Maga Bo then proceeded to get on his laptop and wow the crowd with a very dense collage of reggaeton, dancehall, hiphop, Funk Carioca and more. Nothing was a straight song, but a fusing of different rhythms and vocals. It was so dense and shifting, and except for some Missy vocals, and the song “Zingy” by Ak’sent and Beenie Man I don’t think I recognized anything from his entire set. He used the reggaeton beat a lot, but he wasn’t playing reggaeton songs, just using the rhythmic platform as a base. There was a touch of Funk Carioca rhythms, but once again, not straight songs. He only played an hour and a half, but during his mix time felt endless. In a good way. So good that I forgot I was going to have to go on after him. I rarely get out of my DJ headspace at a party, but I certainly did on Saturday. I had to refocus my energy on getting back on stage after enjoying talking and dancing with friends while listening to the other DJs.

I’ve been wallowing in my DJ depression for a while now. I think I forget the few times were I feel OK about my DJing (assuming these times actually exist) and so my depression feels like one long interrupted bout of dissatisfaction, stretching back for years. I try to snap out of it. I certainly don’t have any problem finding music that excites me and that I’m eager to share. Its the part about feeling good about my performance while I”m onstage and afterwards that is so hard for me. Even when I receive a lot of praise.

I felt the need to play another set at least partially dedicated to James Brown. The opening to “Make It Funky” is just too perfect at intimating what I have in store for people:

(Bobby asks:) What you gonna play now?

(James Brown says:) Bobby, I dont know but whats it ever I play Its got to be funky!

(Bobby says:) yeah

I started out with one of the wonderful JB-jacking tracks off the new Specialist and Tru-Skool. I then went into some hard bhangra. I knew there were desis in the room that had been waiting a long time to hear some Indian music and so I wanted to give them some of the hard stuff before deciding what to do next. I was torn between different people’s desires on the dance floor. People I know want to hear Hindi songs. People I know want to hear Panjabi songs. People who want an around-the-world mix, who would appreciate something other than bhangra. People who don’t know what they want, they just want to dance. It’s so hard for me when I want to please more than one person and I know that in so doing I will not entirely please anyone, especially myself. What I want to hear is probably not what anyone wants to hear. I’ve been aching to play what the wonderful Murray Cizon calls “merengue on crack” in my sets for a long time now, but rarely get around to it. Whiteys don’t always do too well with hard Latin rhythms. I say “dance and have fun” but a lot of goreh clear the floor because they feel they don’t know how to dance “the right way” to a Latin beat. To make matters worse, the few Latin dancers in a crowd usually want to hear salsa, and not the more straightforward merengue beat. Much less a “merengue on crack” beat that is so fast and unrelenting all they can do is hope to keep up, much less show off some fancy footwork. So as much as I had lightning merengue on my mind (La Banda Chula!!), that is not what I ended up doing. Because of the television feature I knew there were people at the club eager to hear more bhangra. When my first Panjabi tracks were greated with a renewed dance floor I figured I could probably go that route until the end of my set. But I didn’t want to. The supernaturally-informed world music afficianado, Jacques, had flown in for the gig, and I always try to rise to the challenge of playing something especially envigorating for him. After a blistering opening salvo of dhol-bangers I made a radical left turn (surprised?) for some hard techno kuduro (It being a new discovery for me). Then the fabulous (fabulous!) new “XR2” by M.I.A. Not sure where to then. The time passed very quickly and before I knew it, it was 2:45am and I still had a dance floor. Hmmmm. Time for a classic . . .

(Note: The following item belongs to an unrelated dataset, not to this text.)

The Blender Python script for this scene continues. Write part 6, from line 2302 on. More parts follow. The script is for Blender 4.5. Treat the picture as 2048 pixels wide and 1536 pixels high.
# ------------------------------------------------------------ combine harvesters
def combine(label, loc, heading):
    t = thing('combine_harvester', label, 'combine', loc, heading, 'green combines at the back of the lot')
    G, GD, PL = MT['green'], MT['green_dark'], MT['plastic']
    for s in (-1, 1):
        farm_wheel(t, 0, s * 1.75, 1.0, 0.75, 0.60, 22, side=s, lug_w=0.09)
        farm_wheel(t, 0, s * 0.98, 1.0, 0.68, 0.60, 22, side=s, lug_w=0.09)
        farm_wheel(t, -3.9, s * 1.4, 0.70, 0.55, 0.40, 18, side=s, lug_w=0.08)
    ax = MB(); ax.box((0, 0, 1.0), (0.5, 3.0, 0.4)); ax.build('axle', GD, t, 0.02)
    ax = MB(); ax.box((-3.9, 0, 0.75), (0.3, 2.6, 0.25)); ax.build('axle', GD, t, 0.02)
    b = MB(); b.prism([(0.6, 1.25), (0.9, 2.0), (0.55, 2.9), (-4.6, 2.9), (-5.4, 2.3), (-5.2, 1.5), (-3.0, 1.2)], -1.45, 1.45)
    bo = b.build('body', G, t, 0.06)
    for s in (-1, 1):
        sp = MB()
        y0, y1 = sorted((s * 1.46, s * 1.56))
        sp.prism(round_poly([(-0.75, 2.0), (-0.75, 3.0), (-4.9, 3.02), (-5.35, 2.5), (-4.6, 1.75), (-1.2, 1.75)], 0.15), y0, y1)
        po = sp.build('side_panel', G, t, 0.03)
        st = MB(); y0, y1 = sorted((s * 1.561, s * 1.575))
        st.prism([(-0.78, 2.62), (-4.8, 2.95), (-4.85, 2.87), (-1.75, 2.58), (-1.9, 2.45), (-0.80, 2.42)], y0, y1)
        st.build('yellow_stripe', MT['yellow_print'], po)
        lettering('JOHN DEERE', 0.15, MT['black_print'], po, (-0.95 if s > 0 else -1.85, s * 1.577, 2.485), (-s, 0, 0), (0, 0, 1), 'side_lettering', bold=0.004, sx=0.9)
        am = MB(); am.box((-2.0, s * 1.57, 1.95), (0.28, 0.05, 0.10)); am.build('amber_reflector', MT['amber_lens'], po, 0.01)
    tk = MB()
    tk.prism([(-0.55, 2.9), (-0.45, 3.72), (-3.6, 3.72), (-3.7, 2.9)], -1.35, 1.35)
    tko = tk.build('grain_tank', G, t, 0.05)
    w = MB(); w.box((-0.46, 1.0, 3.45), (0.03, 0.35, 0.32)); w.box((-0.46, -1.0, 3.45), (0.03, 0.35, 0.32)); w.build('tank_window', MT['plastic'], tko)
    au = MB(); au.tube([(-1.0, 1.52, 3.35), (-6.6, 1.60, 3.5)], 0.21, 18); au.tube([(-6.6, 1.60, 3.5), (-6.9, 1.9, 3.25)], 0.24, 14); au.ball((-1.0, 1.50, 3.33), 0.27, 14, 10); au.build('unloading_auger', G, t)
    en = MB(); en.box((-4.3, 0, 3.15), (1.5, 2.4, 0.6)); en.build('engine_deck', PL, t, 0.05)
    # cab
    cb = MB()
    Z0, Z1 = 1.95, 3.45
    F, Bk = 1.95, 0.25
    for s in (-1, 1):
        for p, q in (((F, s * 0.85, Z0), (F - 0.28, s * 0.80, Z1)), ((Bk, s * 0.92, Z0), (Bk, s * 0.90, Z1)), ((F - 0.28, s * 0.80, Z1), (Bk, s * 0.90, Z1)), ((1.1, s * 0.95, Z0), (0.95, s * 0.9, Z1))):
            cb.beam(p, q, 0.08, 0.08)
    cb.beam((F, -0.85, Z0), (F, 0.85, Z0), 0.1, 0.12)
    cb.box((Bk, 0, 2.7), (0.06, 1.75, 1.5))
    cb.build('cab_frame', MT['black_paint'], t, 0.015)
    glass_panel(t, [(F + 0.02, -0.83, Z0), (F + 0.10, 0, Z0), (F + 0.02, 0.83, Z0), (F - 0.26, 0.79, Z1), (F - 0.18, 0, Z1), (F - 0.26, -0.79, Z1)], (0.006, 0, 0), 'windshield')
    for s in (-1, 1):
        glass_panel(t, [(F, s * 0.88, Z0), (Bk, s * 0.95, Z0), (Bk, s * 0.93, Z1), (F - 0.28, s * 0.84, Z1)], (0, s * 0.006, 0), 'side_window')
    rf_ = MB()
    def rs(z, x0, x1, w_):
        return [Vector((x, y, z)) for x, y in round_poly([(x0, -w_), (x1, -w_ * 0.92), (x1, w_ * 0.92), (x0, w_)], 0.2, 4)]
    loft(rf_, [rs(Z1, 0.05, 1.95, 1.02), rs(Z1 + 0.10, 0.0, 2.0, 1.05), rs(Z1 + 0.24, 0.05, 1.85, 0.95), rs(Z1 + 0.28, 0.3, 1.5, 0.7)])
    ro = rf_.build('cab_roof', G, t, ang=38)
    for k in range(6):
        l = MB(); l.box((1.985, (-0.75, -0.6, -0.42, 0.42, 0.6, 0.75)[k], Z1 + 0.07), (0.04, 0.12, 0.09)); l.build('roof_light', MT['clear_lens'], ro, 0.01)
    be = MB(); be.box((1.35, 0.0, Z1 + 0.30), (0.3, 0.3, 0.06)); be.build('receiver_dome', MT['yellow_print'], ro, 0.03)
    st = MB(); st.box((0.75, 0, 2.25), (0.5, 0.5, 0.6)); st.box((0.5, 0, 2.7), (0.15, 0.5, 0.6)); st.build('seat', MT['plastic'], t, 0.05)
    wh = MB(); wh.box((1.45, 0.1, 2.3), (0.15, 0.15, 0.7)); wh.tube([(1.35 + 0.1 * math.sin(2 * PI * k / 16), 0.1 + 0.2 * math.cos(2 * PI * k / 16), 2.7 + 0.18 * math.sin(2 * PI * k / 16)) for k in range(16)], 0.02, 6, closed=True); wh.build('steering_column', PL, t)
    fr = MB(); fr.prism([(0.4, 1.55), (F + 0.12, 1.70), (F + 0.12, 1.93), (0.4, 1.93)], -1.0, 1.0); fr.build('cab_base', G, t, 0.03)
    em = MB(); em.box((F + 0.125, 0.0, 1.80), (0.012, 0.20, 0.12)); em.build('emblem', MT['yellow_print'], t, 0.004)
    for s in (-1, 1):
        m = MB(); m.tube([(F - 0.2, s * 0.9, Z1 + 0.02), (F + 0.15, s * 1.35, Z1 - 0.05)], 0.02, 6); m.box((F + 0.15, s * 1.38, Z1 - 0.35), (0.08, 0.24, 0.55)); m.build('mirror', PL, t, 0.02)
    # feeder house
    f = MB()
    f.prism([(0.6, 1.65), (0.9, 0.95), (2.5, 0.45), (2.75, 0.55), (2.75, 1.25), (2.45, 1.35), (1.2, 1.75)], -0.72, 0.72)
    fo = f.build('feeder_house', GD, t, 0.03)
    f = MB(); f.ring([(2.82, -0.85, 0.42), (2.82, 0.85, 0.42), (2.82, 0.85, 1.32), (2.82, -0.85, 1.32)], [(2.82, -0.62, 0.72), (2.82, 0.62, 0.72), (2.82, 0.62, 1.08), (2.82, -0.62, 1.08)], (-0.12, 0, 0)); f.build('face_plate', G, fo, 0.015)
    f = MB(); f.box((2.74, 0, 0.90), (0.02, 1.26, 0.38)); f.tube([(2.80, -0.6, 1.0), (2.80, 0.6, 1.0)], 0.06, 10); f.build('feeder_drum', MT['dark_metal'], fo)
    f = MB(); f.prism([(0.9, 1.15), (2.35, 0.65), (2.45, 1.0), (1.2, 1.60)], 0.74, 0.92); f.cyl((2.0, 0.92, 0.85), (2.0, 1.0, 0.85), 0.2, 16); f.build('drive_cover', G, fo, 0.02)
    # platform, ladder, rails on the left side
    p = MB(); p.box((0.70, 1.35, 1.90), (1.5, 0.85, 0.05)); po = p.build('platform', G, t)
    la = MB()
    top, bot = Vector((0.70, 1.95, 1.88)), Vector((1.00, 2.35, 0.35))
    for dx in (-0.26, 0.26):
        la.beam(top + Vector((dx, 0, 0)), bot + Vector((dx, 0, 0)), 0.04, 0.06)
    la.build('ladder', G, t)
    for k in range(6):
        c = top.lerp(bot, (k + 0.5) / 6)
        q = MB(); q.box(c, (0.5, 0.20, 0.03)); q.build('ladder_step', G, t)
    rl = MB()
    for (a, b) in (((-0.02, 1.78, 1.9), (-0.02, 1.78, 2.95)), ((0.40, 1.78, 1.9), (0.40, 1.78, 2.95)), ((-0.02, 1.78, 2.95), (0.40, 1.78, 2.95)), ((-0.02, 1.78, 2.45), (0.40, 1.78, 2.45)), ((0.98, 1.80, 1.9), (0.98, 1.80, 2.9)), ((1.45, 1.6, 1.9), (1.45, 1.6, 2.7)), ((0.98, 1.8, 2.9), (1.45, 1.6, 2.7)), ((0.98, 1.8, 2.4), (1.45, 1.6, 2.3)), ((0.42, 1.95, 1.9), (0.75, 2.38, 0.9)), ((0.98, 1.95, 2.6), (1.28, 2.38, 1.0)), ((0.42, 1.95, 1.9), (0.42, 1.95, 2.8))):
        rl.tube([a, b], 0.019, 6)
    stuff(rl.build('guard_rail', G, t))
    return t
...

For the second time in recent months at Holocene the sound system shut down during my last set. Maybe it’s trying to tell me something. At first only one CD player died, rudely interrupting the classic “Tera Yaar Bolda” by Surjit Bindrakhia. To make matters worse the only thing I had lined up on my various media playing devices was “Frikitona” by Plan B, which was hardly an appropriate follow-up. Some time in the next song or so the sound system shut down again entirely. It came back in time for me to end the night with some ’50s James Brown ballads. All in all a crazy, epic night. I’m still not feeling great about my DJing but I am very excited about my next gig. Anjali and I are off to Vancouver, BC to play the opening night of the Vancouver International Bhangra Competition with the Beats Without Borders crew. There are more Panjabis in Vancouver than anywhere else in North America, so I’m twitching to drop some of the hard stuff for the community. Brrrraaaaaaahhh! Whenever I’m down I just need some bhangra to get pumped.